HORS TEMPS DE TRAVAIL
Les trois-quarts jugent qu'un diplôme obtenu par la formation continue est "aussi bien" qu'un diplôme scolaire ou universitaire. L'effet "seconde chance" est cité par 80% des personnes interrogées: selon elles, la formation continue permet d'obtenir un diplôme "qu'on a pas pu avoir plus jeune". Près de neuf sur dix (88%) assurent qu'il est "indispensable de se former tout au long de sa vie et qu'un seul diplôme ne suffit plus".
Plus de 60% des Français seraient prêts à suivre une formation sur leur temps personnel et à en financer une partie.

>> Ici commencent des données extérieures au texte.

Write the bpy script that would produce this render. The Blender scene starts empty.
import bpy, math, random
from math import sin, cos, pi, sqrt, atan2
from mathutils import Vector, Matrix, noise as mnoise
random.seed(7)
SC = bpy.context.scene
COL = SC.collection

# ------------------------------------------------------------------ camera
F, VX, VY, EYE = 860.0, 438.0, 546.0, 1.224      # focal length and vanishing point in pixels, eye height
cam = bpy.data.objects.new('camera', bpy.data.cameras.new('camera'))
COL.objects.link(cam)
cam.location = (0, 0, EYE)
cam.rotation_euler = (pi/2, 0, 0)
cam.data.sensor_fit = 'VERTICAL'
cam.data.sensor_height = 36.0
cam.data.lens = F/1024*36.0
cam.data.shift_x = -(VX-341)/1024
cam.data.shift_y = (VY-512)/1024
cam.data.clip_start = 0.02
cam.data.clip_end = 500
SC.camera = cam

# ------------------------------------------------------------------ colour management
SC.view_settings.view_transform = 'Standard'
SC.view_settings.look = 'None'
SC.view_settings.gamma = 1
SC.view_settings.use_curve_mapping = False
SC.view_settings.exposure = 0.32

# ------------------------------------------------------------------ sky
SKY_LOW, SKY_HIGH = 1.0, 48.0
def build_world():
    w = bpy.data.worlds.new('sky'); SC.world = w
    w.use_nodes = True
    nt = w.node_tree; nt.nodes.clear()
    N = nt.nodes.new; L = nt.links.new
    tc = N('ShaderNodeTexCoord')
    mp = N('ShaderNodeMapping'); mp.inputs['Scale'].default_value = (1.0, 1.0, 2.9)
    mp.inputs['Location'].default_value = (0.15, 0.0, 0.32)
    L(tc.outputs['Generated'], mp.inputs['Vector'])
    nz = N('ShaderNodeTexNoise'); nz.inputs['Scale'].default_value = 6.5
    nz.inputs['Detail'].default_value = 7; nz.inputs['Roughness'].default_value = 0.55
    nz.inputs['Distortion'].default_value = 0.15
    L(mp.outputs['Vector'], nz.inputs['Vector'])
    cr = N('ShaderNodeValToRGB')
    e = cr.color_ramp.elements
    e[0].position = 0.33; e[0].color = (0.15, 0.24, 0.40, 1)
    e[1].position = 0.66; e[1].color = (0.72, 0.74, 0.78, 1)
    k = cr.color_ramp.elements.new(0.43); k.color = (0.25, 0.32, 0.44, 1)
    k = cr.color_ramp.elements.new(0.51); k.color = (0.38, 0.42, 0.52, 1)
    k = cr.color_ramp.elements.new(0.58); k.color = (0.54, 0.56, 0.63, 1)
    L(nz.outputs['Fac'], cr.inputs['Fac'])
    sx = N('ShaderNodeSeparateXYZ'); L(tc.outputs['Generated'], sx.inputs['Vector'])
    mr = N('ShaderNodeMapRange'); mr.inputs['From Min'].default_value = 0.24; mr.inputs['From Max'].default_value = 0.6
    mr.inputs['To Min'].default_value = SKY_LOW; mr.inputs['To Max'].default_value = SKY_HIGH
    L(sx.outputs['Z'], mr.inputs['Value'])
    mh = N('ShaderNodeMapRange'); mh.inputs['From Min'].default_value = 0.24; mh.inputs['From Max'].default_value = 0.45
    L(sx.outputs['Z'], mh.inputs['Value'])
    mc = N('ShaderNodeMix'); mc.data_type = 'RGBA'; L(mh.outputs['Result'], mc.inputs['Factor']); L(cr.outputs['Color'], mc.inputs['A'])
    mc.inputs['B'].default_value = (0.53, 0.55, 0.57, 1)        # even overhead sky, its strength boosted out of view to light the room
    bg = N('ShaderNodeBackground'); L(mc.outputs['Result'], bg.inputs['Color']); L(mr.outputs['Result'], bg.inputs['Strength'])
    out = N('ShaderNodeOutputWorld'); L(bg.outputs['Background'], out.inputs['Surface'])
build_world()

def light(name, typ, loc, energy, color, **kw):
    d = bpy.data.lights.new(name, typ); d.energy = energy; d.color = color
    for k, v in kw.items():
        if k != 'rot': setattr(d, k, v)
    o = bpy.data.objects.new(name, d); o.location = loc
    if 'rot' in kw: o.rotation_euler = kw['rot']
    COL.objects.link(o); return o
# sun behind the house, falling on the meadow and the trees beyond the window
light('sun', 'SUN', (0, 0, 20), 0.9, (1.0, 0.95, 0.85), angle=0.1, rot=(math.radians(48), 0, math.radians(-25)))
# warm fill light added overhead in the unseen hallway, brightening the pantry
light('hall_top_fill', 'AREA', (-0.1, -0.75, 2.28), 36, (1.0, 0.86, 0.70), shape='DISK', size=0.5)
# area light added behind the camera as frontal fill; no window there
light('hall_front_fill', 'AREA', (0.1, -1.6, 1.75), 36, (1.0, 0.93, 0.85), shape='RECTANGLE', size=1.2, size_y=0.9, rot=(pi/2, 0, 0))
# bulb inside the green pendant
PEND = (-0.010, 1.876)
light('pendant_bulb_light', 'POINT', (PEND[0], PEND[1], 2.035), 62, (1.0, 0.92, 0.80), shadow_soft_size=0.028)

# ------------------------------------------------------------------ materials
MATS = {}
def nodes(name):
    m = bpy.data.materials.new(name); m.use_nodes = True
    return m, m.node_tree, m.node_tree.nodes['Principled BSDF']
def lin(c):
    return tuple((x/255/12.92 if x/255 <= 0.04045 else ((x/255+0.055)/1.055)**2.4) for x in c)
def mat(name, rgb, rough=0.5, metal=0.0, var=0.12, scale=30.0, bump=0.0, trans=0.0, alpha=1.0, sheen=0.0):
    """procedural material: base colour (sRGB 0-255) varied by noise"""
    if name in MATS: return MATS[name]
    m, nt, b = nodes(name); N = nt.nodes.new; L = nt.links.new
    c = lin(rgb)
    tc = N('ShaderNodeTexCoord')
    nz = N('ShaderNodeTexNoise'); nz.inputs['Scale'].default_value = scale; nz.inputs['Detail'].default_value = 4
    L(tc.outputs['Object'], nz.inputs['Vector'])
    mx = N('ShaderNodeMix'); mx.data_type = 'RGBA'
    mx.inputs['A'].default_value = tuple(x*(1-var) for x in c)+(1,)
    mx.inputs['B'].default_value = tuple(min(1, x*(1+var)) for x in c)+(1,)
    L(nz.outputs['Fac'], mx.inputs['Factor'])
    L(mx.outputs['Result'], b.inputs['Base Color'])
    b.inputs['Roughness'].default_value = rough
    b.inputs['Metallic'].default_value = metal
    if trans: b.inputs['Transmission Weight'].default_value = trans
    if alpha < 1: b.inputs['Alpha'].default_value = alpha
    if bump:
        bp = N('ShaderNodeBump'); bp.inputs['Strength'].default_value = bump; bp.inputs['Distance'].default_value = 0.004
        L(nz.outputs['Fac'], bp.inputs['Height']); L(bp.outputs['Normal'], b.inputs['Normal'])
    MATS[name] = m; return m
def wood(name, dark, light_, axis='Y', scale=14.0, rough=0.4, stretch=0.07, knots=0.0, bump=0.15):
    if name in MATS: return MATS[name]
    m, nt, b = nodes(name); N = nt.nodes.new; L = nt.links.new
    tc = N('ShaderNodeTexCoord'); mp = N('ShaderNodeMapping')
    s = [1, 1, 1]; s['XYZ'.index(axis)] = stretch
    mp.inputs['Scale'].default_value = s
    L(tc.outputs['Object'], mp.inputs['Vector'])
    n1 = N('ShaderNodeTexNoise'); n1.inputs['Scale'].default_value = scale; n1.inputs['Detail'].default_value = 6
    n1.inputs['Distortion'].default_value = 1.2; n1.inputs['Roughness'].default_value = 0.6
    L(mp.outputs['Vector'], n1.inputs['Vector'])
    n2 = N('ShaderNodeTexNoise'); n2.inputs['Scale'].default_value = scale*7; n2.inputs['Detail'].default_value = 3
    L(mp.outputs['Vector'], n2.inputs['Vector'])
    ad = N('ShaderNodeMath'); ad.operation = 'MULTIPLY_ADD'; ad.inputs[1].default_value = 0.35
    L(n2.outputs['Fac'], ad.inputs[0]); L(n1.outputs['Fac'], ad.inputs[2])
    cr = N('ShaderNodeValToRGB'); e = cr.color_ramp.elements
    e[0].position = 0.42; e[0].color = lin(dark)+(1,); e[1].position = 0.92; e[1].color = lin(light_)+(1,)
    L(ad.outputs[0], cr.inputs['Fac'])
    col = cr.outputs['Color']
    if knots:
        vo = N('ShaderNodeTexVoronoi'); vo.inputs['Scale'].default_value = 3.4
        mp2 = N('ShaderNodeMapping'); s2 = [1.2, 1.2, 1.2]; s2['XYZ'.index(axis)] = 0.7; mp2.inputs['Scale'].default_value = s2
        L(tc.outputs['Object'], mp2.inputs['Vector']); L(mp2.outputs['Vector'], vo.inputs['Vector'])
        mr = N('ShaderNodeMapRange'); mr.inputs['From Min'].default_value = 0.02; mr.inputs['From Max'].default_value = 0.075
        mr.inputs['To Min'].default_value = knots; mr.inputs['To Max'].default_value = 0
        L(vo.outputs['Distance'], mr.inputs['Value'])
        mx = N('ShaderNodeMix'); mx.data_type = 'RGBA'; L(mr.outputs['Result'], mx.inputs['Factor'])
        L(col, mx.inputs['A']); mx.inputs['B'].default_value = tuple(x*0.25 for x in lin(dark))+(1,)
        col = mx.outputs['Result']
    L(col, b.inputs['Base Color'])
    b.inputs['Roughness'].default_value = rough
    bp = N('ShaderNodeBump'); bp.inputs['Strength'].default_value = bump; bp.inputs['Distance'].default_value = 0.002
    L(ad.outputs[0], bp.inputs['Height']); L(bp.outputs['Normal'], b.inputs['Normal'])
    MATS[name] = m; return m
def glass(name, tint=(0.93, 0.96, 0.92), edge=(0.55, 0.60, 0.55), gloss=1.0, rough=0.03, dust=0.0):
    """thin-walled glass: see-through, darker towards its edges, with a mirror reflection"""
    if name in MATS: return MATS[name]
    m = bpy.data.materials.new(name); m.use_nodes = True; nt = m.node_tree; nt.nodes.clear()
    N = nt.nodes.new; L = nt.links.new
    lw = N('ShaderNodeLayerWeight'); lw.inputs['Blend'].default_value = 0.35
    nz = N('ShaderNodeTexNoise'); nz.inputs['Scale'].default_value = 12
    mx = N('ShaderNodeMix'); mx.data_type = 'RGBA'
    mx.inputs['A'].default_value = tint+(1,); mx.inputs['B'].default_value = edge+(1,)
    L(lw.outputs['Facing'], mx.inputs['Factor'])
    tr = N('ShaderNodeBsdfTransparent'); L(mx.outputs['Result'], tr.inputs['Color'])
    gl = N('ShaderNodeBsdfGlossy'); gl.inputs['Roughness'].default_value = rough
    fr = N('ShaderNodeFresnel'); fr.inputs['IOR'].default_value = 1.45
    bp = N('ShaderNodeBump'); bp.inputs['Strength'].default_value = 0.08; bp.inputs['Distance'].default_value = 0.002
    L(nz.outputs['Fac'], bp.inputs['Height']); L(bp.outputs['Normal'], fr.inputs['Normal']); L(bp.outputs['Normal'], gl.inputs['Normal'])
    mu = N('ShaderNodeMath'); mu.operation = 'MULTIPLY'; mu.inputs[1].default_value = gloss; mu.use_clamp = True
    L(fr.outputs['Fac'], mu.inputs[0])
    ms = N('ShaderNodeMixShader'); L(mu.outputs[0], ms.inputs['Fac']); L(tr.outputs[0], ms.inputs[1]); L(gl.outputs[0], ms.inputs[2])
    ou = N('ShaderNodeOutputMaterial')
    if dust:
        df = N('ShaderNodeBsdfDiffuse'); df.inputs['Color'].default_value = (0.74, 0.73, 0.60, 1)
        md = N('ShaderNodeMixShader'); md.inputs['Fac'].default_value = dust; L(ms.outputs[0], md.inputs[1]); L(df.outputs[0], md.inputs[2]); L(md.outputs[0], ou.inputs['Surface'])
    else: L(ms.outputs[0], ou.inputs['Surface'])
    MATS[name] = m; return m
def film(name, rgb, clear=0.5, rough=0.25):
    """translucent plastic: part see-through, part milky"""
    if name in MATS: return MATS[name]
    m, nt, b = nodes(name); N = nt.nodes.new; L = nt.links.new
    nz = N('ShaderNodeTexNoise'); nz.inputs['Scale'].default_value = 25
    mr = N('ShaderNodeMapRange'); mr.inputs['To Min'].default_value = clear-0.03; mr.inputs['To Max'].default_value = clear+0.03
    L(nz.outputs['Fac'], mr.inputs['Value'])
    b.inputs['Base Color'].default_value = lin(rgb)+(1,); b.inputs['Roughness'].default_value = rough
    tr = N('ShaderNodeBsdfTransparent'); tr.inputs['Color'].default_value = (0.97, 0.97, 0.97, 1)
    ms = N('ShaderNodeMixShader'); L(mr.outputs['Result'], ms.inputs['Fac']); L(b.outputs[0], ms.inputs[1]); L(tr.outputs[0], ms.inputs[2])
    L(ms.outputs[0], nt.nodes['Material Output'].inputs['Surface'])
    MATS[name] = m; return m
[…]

Les CSP supérieures disposant d'un haut niveau de diplôme y sont le plus favorables: 47% d'entre elles seraient tout à fait d'accord pour le faire contre 34% des CSP intermédiaires et inférieures. Toutefois, sur le principe, les Français déclarent à 60% que l'entreprise doit être le premier financeur, l'État le deuxième (35%), l'individu le troisième (15%).
L'enquête est consultable à l'adresse: http://www.forum-formation-continue.ccip.fr
Alors puisque tout le monde semble d'accord sur le constat, que va t-on probablement faire dans les tous prochains mois ?
Les organisations d'employeurs vont mettre en avant le fait que "dans des entreprises de moins de 20 salariés, il est impossible de permettre à un ou plusieurs de ces salariés de suivre des formations puisque cela mettrait en cause le bon fonctionnement de l'entreprise". Il sera probablement proposé que les salariés qui souhaitent se former le fassent pendant leurs RTT (pour ceux qui en ont encore) ou sur leurs congés.
Les syndicats de salariés pour qui les entreprises de moins de 50 personnes (où elles ne mettent jamais les pieds) sont des" cas à part" manifesteront mollement leur désaccord sans plus d'enthousiasme.
Le gouvernement bien aidé en cela par des parlementaires soumis aux différents lobbies décidera que les nouvelles mesures seront incitatives mais pas obligatoires (comme le demande régulièrement la CGPME fer de lance des PME et TPE)
Dans la mesure où les salariés éparpilles des 97% d'entreprises de moins de moins 20 salariés ne revendiquent ni ne se mettent jamais en grève, on passera à autre chose. Pour mieux resservir dans quelques temps si nécessaire un retour du serpent de mer de la formation ou même ... de la participation.